5 Top Craft Cocktail Bars in Toronto
After all the urban adventures I conquered during my first trip to Toronto, from culinary scavenger hunts to graffiti alley bike tours to hanging off the CN tower at 116 stories, I was thirsty. I went on a hunt to find Toronto’s finest cocktails.
Where New York City’s craft cocktail movement is established and nearly blasé, Toronto’s mixology mastery is just beginning and you can feel the excitement throughout the city's drinking establishments.
Here are Toronto's top shelf bars to whet your whistle at.
BarChef: The sensory experience begins as soon as you step in the candlelit space as the air is thick with spicy, cedar aroma. BarChef, home to the mixology magician, Frankie Solarik, takes cocktails to a new height with molecular foams, infusions and smoked concoctions. No wonder it was voted by Food & Wine mag as one of the top seven innovative bars in the world. Get ready to shell out some serious cash for this space-age innovation though. For example, Solarik’s signature cocktail, the Vanilla Infused Manhattan is served in a science-lab bell jar, billowing with smoke, made of cherry vanilla bitters, rye, vanilla cognac and hickory-smoked syrup. It may be the best $45 dollars you ever drank.

Cocktail Bar: Jen Agg doesn’t believe in vodka, but she does believe in mighty fine classic cocktails with an elevated twist. Across the street from Cocktail Bar, Black Hoof and Raw Bar, also owned by Jen Agg and Grant van Gemeren, offer the same standard of sophisticated sips, but each cocktail menu has a different take. Cocktail Bar’s Hoof Manhattan is one of the best I’ve ever had of rye, sweet vermouth, house-made spicy bitters and bourbon soaked cherries.
Cold Tea: Deep within the Kensington Market, a hidden bar awaits. Passing vendors selling everything from suckling pigs to silken Chinese pajamas, it feels like you’re headed for something illegal. Look for the sign that reads “Dim Sum Buns” and you’re there. Co-owner and bartender Matthew LaRochelle created this discreet concept bar in homage to Toronto’s Chinatown restaurants that offer the not-so-secret "cold tea" – a teapot of beer served after legal drinking hours. Some favorites to try include the South of the Border of bourbon, tequila, mint, agave, lemon and Broken Flowers of gin, lillet, violet syrup, earl grey and lavender bitters.

The Toronto Temperance Society: Keeping in line with the good-things-are-hard-to-find motto, Toronto Temperance Society is a members-only pre-prohibition style speakeasy. Their website sums up the experience as ‘a haven for those who enjoy drinking well with other civilized adults’. If you don’t have connections, take a Culinary Adventure tour with Chef Scott and he just be able to pull some apron strings and get you in. It’s worth the effort for the wickedly skilled barkeepers' cocktails and exotic spirits menu.
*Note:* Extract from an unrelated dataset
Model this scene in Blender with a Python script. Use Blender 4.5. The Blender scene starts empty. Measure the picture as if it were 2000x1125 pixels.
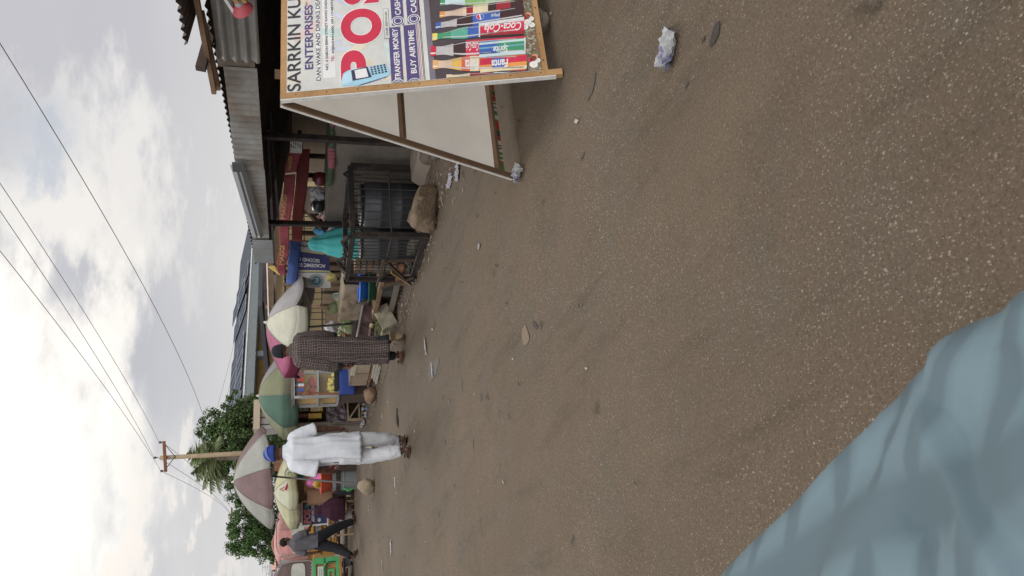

Harbord Room: When I asked Cold Tea’s Matthew LaRochelle where he liked to tipple in Toronto, he enthusiastically suggested Harbord Room. Come to find out David Mitten, owner/bartender of Harbord Room, is one of the original craft-cocktail crusaders in Toronto. Harbord Room’s drinks range from classics like margaritas and Pimm’s Cup to originals like the Ronald Clayton, inspired by Mitten’s grandfather, of tobacco syrup, maple bitters, Crown Royal whisky, and vanilla.